According to Der Spiegel, all but 6 of the 6000 shares of Crypto AG were at one time owned by Eugen Freiberger, who resided in Munich and was head of the Crypto AG managing board in 1982. Another German, Josef Bauer, an authorized tax agent of the Muenchner Treuhandgesellschaft KPMG, and who was elected to the managing board in 1970, stated that his mandate had come from the German company Siemens. Other members of Crypto AG's management had also worked at Siemens. Was the German secret service, the Bundesnachrichtendienst (BND), hiding behind the Siemens' connection?

So it would seem. Der Spiegel reported that in October 1970, a secret meeting of the BND had discussed how the Swiss company Graettner could be guided into closer cooperation with Crypto AG, or could even merged with it. The BND additionally considered how "the Swedish company Ericsson could be influenced through Siemens to terminate its own cryptographic business." [6]
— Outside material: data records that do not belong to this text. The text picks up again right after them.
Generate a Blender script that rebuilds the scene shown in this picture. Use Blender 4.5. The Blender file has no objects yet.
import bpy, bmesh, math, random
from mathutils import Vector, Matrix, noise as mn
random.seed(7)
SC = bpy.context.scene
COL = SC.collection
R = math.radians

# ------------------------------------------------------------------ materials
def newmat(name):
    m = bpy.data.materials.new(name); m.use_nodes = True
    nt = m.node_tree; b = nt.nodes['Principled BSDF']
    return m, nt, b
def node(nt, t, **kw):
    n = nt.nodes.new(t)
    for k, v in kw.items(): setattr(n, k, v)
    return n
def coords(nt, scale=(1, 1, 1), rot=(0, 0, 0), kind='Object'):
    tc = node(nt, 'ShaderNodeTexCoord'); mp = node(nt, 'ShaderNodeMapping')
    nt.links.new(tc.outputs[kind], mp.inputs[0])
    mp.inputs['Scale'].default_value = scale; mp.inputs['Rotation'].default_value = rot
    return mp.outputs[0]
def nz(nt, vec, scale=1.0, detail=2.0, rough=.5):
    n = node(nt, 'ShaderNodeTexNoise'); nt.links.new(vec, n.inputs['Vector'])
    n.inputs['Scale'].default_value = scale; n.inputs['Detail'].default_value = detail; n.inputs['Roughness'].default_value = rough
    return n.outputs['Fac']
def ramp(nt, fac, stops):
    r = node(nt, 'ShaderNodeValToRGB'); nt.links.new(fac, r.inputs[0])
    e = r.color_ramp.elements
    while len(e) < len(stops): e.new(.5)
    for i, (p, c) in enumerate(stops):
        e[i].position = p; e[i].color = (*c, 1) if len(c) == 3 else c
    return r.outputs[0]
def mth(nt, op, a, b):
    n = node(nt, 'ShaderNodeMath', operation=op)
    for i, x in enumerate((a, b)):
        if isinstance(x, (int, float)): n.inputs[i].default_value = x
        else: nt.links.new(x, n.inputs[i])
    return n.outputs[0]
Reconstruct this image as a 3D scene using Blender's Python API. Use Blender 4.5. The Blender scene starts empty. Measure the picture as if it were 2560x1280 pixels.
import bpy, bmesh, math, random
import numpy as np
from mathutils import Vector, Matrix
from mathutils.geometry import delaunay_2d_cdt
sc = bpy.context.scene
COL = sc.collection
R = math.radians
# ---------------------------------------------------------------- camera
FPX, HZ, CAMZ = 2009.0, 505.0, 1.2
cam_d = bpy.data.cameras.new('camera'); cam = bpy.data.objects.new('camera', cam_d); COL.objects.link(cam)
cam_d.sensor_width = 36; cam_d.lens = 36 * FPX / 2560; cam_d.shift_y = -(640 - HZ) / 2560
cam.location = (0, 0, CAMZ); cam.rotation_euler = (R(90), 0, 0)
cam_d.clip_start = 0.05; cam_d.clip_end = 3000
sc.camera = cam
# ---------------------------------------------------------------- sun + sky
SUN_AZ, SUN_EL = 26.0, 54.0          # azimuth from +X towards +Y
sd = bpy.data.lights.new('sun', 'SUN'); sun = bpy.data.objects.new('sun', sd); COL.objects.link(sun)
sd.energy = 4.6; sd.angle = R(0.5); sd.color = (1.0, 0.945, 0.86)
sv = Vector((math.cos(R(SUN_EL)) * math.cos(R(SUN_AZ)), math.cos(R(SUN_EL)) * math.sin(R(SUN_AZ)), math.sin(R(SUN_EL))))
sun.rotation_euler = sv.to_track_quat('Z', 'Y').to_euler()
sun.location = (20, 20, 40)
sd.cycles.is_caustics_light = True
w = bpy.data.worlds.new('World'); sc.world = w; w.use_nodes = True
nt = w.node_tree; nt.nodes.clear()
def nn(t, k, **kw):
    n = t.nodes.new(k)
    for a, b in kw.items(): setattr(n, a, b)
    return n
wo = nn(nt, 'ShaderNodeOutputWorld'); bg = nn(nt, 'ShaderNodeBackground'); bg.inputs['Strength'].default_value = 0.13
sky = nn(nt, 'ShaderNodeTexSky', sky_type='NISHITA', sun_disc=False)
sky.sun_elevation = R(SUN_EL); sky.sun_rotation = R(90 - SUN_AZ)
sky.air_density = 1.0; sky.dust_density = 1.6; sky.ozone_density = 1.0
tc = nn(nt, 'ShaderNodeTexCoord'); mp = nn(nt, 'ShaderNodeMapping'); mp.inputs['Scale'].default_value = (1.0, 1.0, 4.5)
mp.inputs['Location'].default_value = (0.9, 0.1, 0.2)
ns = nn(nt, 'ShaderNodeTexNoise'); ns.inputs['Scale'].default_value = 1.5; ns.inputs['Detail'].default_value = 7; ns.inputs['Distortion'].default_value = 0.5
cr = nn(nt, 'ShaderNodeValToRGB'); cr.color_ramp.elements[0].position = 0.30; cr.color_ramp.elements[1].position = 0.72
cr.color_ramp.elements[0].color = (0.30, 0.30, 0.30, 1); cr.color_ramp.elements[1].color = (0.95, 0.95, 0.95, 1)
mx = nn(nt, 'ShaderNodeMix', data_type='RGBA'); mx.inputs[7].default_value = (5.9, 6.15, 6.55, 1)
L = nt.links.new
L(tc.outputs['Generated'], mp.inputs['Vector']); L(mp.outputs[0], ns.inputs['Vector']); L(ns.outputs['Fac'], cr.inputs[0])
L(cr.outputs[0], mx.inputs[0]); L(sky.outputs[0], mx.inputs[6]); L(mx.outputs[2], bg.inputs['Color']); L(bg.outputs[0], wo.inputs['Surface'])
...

A former employee of Crypto AG reported that he had to coordinate his developments with "people from Bad Godesberg". This was the location of the "central office for encryption affairs" of the BND, and the service instructed Crypto AG what algorithms to use to create the codes. The employee also remembers an American "watcher", who strongly demanded the use of certain encryption methods.

Representatives from NSA visited Crypto AG often. A memorandum of a secret workshop at Crypto AG in August 1975, where a new prototype of an encryption device was demonstrated, mentions the participation of Nora L. Mackebee, an NSA cryptographer. Motorola engineer Bob Newman says that Mackebee was introduced to him as a "consultant". Motorola cooperated with Crypto AG in the seventies in developing a new generation of electronic encryption machines. The Americans "knew Zug very well and gave travel tips to the Motorola people for the visit at Crypto AG," Newman told Der Spiegel.

Knowledgeable sources indicate that the Crypto AG enciphering process, developed in cooperation with the NSA and the German company Siemans, involved secretly embedding the decryption key in the cipher text. Those who knew where to look could monitor the encrypted communication, then extract the decryption key that was also part of the transmission, and recover the plain text message. Decryption of a message by a knowledgeable third party was not any more difficult than it was for the intended receiver. (More than one method was used. Sometimes the algorithm was simply deficient, with built-in exploitable weaknesses.)

Crypto AG denies all this, of course, saying such reports are ""pure invention".

What information was provided to Saddam Hussein exactly? Answers to this question are currently being sought in a lawsuit against NSA in New Mexico, which has asked to see "all Iranian messages and translations between January 1, 1980 and June 10, 1996". [7]

The passage of top-secret communications intelligence to someone like Saddam Hussein brings up other questions. Which dictator is the U.S. passing top secret messages to currently? Jiang Zemin? Boris Yeltsin?

Will Saddam Hussein again become a recipient of NSA largess if he returns to the mass slaughter of Iranians? What exactly is the purpose of NSA anyway?

One more question: Who is reading the Pope's communications?

Bibliography

[1] John R. MacArthur, Second Front: Censorship and Propaganda in the Gulf War, Hill and Wang, New York, 1992.

[2] Some of the background of this assassination can be found in "The Tehran Connection," Time Magazine, March 21, 1994.

[3] The Buehler case is detailed in Res Strehle, Verschleusselt: der Fall Hans Beuhler, Werd Verlag, Zurich, 1994.

[4] "For years, NSA secretly rigged Crypto AG machines so that U.S. eavesdroppers could easily break their codes, according to former company employees whose story is supported by company documents," "No Such Agency, Part 4: Rigging the Game," The Baltimore Sun, December 4, 1995.

[5] Reported in programs about the Buehler case that were broadcast on Swiss Radio International on May 15, 1994 and July 18, 1994.

[6] "Wer ist der befugte Vierte?": Geheimdienste unterwandern den Schutz von Verschlusselungsgeraten," Der Spiegel 36, 1996.

[7] U.S. District Court for the District of New Mexico, William H. Payne, Arthur R. Morales, Plaintiffs, v. Lieutenant General Kenneth A. Minihan, USAF, Director of National Security Agency, National Security Agency, Defendant, CIV NO 97 0266 SC/DJS.